Mr Dupor's nice little house is now home to a family of Bosnian Croats, themselves refugess of the 1992-95 war in Bosnia-Herzegovina. Their new home came to them via the state-run Agency for Legal Transactions and Mediation in Real Estate (APN).

Vladimir Goatti took charge of APN last September with a mandate to reform the agency. He admits that there is a serious case to answer. "All these people were victimised twice," he told The Independent. "We [APN and the Croatian state] have to find the least traumatising solution for their problems now ... And all the people will get their property back, without any discussion, once the courts settle the matter."

The agency has been in business since 1997 but involvement of some officials in illegally trading refugees' homes was not known of until last month.

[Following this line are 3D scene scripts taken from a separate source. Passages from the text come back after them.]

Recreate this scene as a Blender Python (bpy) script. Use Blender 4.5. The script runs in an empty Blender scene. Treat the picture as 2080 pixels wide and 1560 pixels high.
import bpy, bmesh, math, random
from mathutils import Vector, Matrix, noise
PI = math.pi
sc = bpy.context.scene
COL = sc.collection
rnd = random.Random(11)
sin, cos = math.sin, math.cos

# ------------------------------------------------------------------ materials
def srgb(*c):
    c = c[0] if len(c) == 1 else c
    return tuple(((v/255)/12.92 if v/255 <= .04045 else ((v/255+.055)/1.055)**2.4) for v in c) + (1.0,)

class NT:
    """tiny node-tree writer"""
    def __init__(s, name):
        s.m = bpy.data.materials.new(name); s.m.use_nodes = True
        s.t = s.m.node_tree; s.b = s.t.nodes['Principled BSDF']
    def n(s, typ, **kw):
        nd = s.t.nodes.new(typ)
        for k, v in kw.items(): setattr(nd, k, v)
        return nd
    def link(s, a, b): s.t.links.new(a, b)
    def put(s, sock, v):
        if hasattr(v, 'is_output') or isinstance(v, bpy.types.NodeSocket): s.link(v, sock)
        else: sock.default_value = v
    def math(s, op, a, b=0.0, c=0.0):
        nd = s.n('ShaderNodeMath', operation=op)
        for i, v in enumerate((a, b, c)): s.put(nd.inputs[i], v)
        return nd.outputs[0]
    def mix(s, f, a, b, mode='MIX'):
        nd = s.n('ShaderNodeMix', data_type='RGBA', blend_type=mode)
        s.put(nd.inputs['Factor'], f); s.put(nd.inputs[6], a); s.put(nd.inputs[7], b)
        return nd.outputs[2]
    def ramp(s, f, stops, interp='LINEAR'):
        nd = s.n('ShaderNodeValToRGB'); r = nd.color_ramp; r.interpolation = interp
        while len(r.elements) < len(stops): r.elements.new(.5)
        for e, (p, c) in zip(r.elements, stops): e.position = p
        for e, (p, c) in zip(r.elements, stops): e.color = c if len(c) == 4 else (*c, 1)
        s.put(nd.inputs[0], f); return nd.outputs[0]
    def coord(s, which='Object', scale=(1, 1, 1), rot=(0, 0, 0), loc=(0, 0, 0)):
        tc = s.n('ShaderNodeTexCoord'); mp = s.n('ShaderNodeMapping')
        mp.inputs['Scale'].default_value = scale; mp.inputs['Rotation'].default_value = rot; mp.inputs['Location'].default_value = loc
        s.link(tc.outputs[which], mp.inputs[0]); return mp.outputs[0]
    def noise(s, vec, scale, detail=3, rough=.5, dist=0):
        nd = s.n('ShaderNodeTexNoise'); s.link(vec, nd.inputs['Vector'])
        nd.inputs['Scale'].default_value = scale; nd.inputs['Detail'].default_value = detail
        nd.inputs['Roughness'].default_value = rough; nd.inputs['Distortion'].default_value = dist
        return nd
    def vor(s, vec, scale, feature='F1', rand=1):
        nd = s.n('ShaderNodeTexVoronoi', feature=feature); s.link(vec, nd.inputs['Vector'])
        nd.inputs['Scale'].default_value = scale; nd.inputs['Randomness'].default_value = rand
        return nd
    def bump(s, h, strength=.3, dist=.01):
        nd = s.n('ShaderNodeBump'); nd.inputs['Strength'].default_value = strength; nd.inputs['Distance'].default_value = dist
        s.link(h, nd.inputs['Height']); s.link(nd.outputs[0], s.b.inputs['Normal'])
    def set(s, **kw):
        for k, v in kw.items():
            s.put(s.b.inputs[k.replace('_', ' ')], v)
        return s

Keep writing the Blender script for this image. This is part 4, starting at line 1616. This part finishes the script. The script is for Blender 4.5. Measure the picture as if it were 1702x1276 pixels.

It is now being described as one of the biggest Balkan swindles; a cunning new variation on the theme of ethnic cleansing.

Since its formation, APN has spent more than €200m (£140m) on buying 8,380 Serb homes in areas of Krajina or Slavonija, abandoned in 1995. According to Milorad Pupovac, the head of the Serb caucus in the Croatian parliament, much of this money found its way into private pockets. "It is estimated that between €4m and €8m were skimmed in this operation and that the money went into private pockets, both of the intermediaries and the crooked employees of APN."

Thanks to visa restrictions on Serbs crossing into Croatia - which were only relaxed last year - most transactions between APN and Serbs willing to sell their property were done through the Serbia-based, private real-estate agencies representing Croatian Serbs. The Serb owners were compelled to sign power of attorney over to agents who would then strike a deal with APN. On the surface things worked well for years. Then Mr Dupor and his friend Desimir Draca, 66, decided the time had come to sell their former homes. They quickly discovered that there was nothing left to sell. The houses they fled from had already been sold using forged paperwork with a fake power of attorney. The files on Mr Dupor's home included an authorised agreement for sale issued in 2004, but signed by his mother, Cvijeta, who died in 1997, and an uncle who died 70 years ago.

(etc..)
http://news.independent.co.uk/europe/story.jsp?story=607557

888
06-02-05, 12:27
Dit vind ik gewoon triest, want tijdens de Balkan oorlog kregen de Serven de schuld van alles en de Kroaten werden als helden beschouwd.

Want Krajina is gewoon een 100% puur Servisch gebied. Maar ja, Slobodan Milosevic had in 1991 een gigantisch blunder begaan.
Als ze de Joegoslavische vlag niet had neergestreken en een nieuwe vlag had gehesen, dan was er niets aan de hand geweest.

Daarom vond ik Joseph Tito ook beter, want hij was echt een eenheidsworst die alle bevolkingsgroepen bij elkaar wist te houden en in harmonie samen konden leven.